December 13th, 2024

City seniors speaking out about climate change

By Al Beeber - Lethbridge Herald on September 27, 2024.

LETHBRIDGE HERALDabeeber@lethbridgeherald.com

Senior citizens have experienced their share of extreme weather in their lifetimes and on Tuesday a group of them are staging a two-hour rally in front of City Hall.
The Seniors for Climate rally starting at 3 p.m. will feature numerous speakers talking about climate change, solutions and the impact of it.
Barb Phillips of the organizing committee said the chosen date also happens to be National Seniors Day in Canada and International Day for Older Persons.
“It was started this spring in different parts of Canada. It’s mostly volunteers,” said Phillips.
“It’s seniors across Canada that are wanting to bring attention to the current climate crisis that we’re all experiencing from southern Alberta to around the world. In Lethbridge, we have chosen to do a rally at City Hall,” said Phillips, who noted about 70 communities across the country are hosting rallies on the same day.
“Seniors are really concerned about these unnatural disasters,” noted Phillips, saying that while forest fires have occurred for generations, there have never been natural wildfires such as experienced in July at Jasper and previously at Lytton, B.C. and Fort McMurray.
“We all know climate changes are happening because we’re living them day to day.
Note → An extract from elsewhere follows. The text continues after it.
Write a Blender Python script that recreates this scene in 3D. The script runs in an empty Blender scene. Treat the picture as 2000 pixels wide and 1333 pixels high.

They are affecting our air, our water, our earth and maybe more importantly for seniors, our health,” added Phillips.
The motto for the rally is “Later is too late.”
“We want the action now, we want action from our political figures, locally, provincially, federally, around the world. We need action to really take seriously climate change there is a problem, there are solutions but we need bold action,” added Phillips.
Seniors are a good group “to rattle the chains,” Phillips said, with that demographic making up 25 per cent of Canada’s population.
“We’ve got the time, in most cases we’ve got the energy, we’ve got the knowledge.” So seniors bring a lot of life experience to the table and have a good perspective on what’s happening in their communities and the world.
Organizers are hoping to see people of all ages at the rally “because this is not a senior issue at all. It’s everyone’s issue.”
Phillips says she sees the world different from a climate perspective than when she was a child and her parents were eking out a living on a homestead in Alberta.
“It’s different now and I think we just have to admit that it needs pretty bold action. It needs committed action.”
The program features numerous speakers and the Raging Grannies who will perform twice.